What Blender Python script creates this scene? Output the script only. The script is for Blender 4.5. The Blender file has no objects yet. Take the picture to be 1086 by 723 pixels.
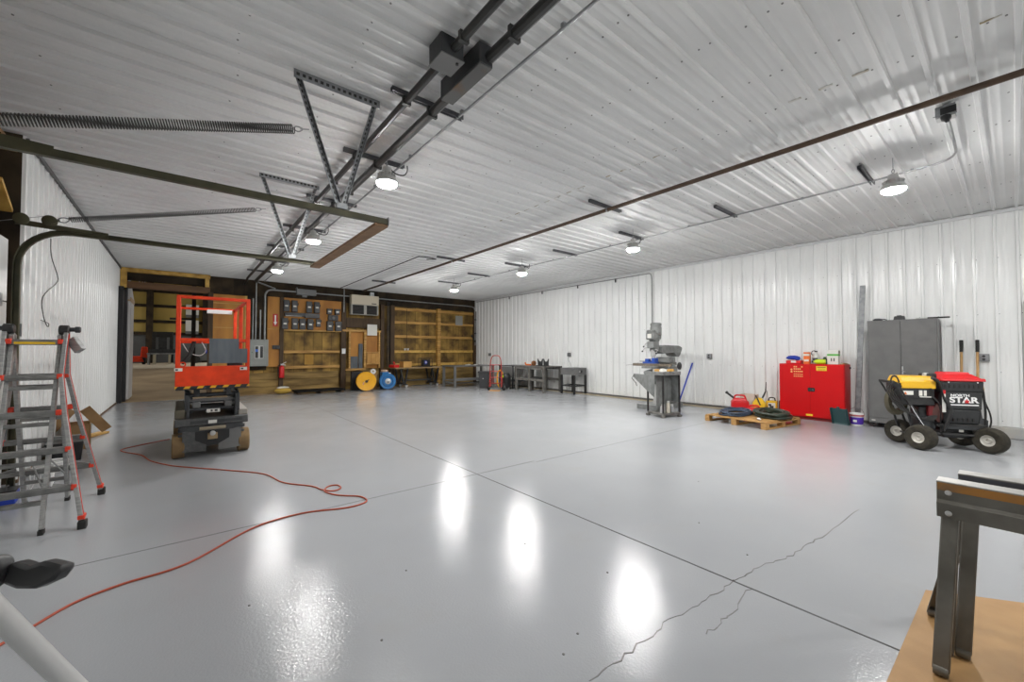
import bpy, bmesh, math, random
from mathutils import Vector, Matrix, Euler
random.seed(7)
C = bpy.context.scene.collection
PI = math.pi
def rad(d): return d*PI/180

# ------------------------------------------------------------------ materials
MATS = {}
def M(name, col, rough=.5, metal=0., col2=None, scale=6., detail=5., lo=.35, hi=.65, bump=0., bscale=40., stretch=None, spec=.5, emit=0., plank=0.):
    if name in MATS: return MATS[name]
    m = bpy.data.materials.new(name); m.use_nodes = True
    nt = m.node_tree; b = nt.nodes['Principled BSDF']
    b.inputs['Base Color'].default_value = (*col, 1); b.inputs['Roughness'].default_value = rough
    b.inputs['Metallic'].default_value = metal; b.inputs['Specular IOR Level'].default_value = spec
    if emit:
        b.inputs['Emission Color'].default_value = (*col, 1); b.inputs['Emission Strength'].default_value = emit
    if col2 or bump:
        tc = nt.nodes.new('ShaderNodeTexCoord'); mp = nt.nodes.new('ShaderNodeMapping')
        nt.links.new(tc.outputs['Object'], mp.inputs['Vector'])
        if stretch: mp.inputs['Scale'].default_value = stretch
    if col2:
        n = nt.nodes.new('ShaderNodeTexNoise'); n.inputs['Scale'].default_value = scale; n.inputs['Detail'].default_value = detail
        nt.links.new(mp.outputs[0], n.inputs['Vector'])
        r = nt.nodes.new('ShaderNodeValToRGB')
        r.color_ramp.elements[0].position = lo; r.color_ramp.elements[0].color = (*col, 1)
        r.color_ramp.elements[1].position = hi; r.color_ramp.elements[1].color = (*col2, 1)
        nt.links.new(n.outputs['Fac'], r.inputs[0]); nt.links.new(r.outputs[0], b.inputs['Base Color'])
        if plank:   # upright board seams and board-to-board colour change
            sx = nt.nodes.new('ShaderNodeSeparateXYZ'); nt.links.new(tc.outputs['Object'], sx.inputs[0])
            dv = nt.nodes.new('ShaderNodeMath'); dv.operation = 'DIVIDE'; dv.inputs[1].default_value = plank; nt.links.new(sx.outputs[0], dv.inputs[0])
            fr = nt.nodes.new('ShaderNodeMath'); fr.operation = 'FRACT'; nt.links.new(dv.outputs[0], fr.inputs[0])
            lt = nt.nodes.new('ShaderNodeMath'); lt.operation = 'LESS_THAN'; lt.inputs[1].default_value = .035; nt.links.new(fr.outputs[0], lt.inputs[0])
            fl_ = nt.nodes.new('ShaderNodeMath'); fl_.operation = 'FLOOR'; nt.links.new(dv.outputs[0], fl_.inputs[0])
            wn = nt.nodes.new('ShaderNodeTexWhiteNoise'); wn.noise_dimensions = '1D'; nt.links.new(fl_.outputs[0], wn.inputs['W'])
            hs = nt.nodes.new('ShaderNodeHueSaturation'); mr = nt.nodes.new('ShaderNodeMapRange'); mr.inputs[3].default_value = .62; mr.inputs[4].default_value = 1.3
            nt.links.new(wn.outputs['Value'], mr.inputs[0]); nt.links.new(mr.outputs[0], hs.inputs['Value']); nt.links.new(r.outputs[0], hs.inputs['Color'])
            mx = nt.nodes.new('ShaderNodeMixRGB'); nt.links.new(lt.outputs[0], mx.inputs[0]); nt.links.new(hs.outputs[0], mx.inputs[1]); mx.inputs[2].default_value = (.03,.018,.008,1)
            nt.links.new(mx.outputs[0], b.inputs['Base Color'])
    if bump:
        n2 = nt.nodes.new('ShaderNodeTexNoise'); n2.inputs['Scale'].default_value = bscale; n2.inputs['Detail'].default_value = 3
        nt.links.new(mp.outputs[0], n2.inputs['Vector'])
        bp = nt.nodes.new('ShaderNodeBump'); bp.inputs['Strength'].default_value = bump; bp.inputs['Distance'].default_value = .01
        nt.links.new(n2.outputs['Fac'], bp.inputs['Height']); nt.links.new(bp.outputs[0], b.inputs['Normal'])
    MATS[name] = m; return m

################

**The task:** Reproduce each line exactly as it appears, omitting the pictures.

**Full response:**
What Blender Python script creates this scene? Output the script only. The script is for Blender 4.5. The Blender file has no objects yet. Take the picture to be 1086 by 723 pixels.
import bpy, bmesh, math, random
from mathutils import Vector, Matrix, Euler
random.seed(7)
C = bpy.context.scene.collection
PI = math.pi
def rad(d): return d*PI/180

# ------------------------------------------------------------------ materials
MATS = {}
def M(name, col, rough=.5, metal=0., col2=None, scale=6., detail=5., lo=.35, hi=.65, bump=0., bscale=40., stretch=None, spec=.5, emit=0., plank=0.):
    if name in MATS: return MATS[name]
    m = bpy.data.materials.new(name); m.use_nodes = True
    nt = m.node_tree; b = nt.nodes['Principled BSDF']
    b.inputs['Base Color'].default_value = (*col, 1); b.inputs['Roughness'].default_value = rough
    b.inputs['Metallic'].default_value = metal; b.inputs['Specular IOR Level'].default_value = spec
    if emit:
        b.inputs['Emission Color'].default_value = (*col, 1); b.inputs['Emission Strength'].default_value = emit
    if col2 or bump:
        tc = nt.nodes.new('ShaderNodeTexCoord'); mp = nt.nodes.new('ShaderNodeMapping')
        nt.links.new(tc.outputs['Object'], mp.inputs['Vector'])
        if stretch: mp.inputs['Scale'].default_value = stretch
    if col2:
        n = nt.nodes.new('ShaderNodeTexNoise'); n.inputs['Scale'].default_value = scale; n.inputs['Detail'].default_value = detail
        nt.links.new(mp.outputs[0], n.inputs['Vector'])
        r = nt.nodes.new('ShaderNodeValToRGB')
        r.color_ramp.elements[0].position = lo; r.color_ramp.elements[0].color = (*col, 1)
        r.color_ramp.elements[1].position = hi; r.color_ramp.elements[1].color = (*col2, 1)
        nt.links.new(n.outputs['Fac'], r.inputs[0]); nt.links.new(r.outputs[0], b.inputs['Base Color'])
        if plank:   # upright board seams and board-to-board colour change
            sx = nt.nodes.new('ShaderNodeSeparateXYZ'); nt.links.new(tc.outputs['Object'], sx.inputs[0])
            dv = nt.nodes.new('ShaderNodeMath'); dv.operation = 'DIVIDE'; dv.inputs[1].default_value = plank; nt.links.new(sx.outputs[0], dv.inputs[0])
            fr = nt.nodes.new('ShaderNodeMath'); fr.operation = 'FRACT'; nt.links.new(dv.outputs[0], fr.inputs[0])
            lt = nt.nodes.new('ShaderNodeMath'); lt.operation = 'LESS_THAN'; lt.inputs[1].default_value = .035; nt.links.new(fr.outputs[0], lt.inputs[0])
            fl_ = nt.nodes.new('ShaderNodeMath'); fl_.operation = 'FLOOR'; nt.links.new(dv.outputs[0], fl_.inputs[0])
            wn = nt.nodes.new('ShaderNodeTexWhiteNoise'); wn.noise_dimensions = '1D'; nt.links.new(fl_.outputs[0], wn.inputs['W'])
            hs = nt.nodes.new('ShaderNodeHueSaturation'); mr = nt.nodes.new('ShaderNodeMapRange'); mr.inputs[3].default_value = .62; mr.inputs[4].default_value = 1.3
            nt.links.new(wn.outputs['Value'], mr.inputs[0]); nt.links.new(mr.outputs[0], hs.inputs['Value']); nt.links.new(r.outputs[0], hs.inputs['Color'])
            mx = nt.nodes.new('ShaderNodeMixRGB'); nt.links.new(lt.outputs[0], mx.inputs[0]); nt.links.new(hs.outputs[0], mx.inputs[1]); mx.inputs[2].default_value = (.03,.018,.008,1)
            nt.links.new(mx.outputs[0], b.inputs['Base Color'])
    if bump:
        n2 = nt.nodes.new('ShaderNodeTexNoise'); n2.inputs['Scale'].default_value = bscale; n2.inputs['Detail'].default_value = 3
        nt.links.new(mp.outputs[0], n2.inputs['Vector'])
        bp = nt.nodes.new('ShaderNodeBump'); bp.inputs['Strength'].default_value = bump; bp.inputs['Distance'].default_value = .01
        nt.links.new(n2.outputs['Fac'], bp.inputs['Height']); nt.links.new(bp.outputs[0], b.inputs['Normal'])
    MATS[name] = m; return m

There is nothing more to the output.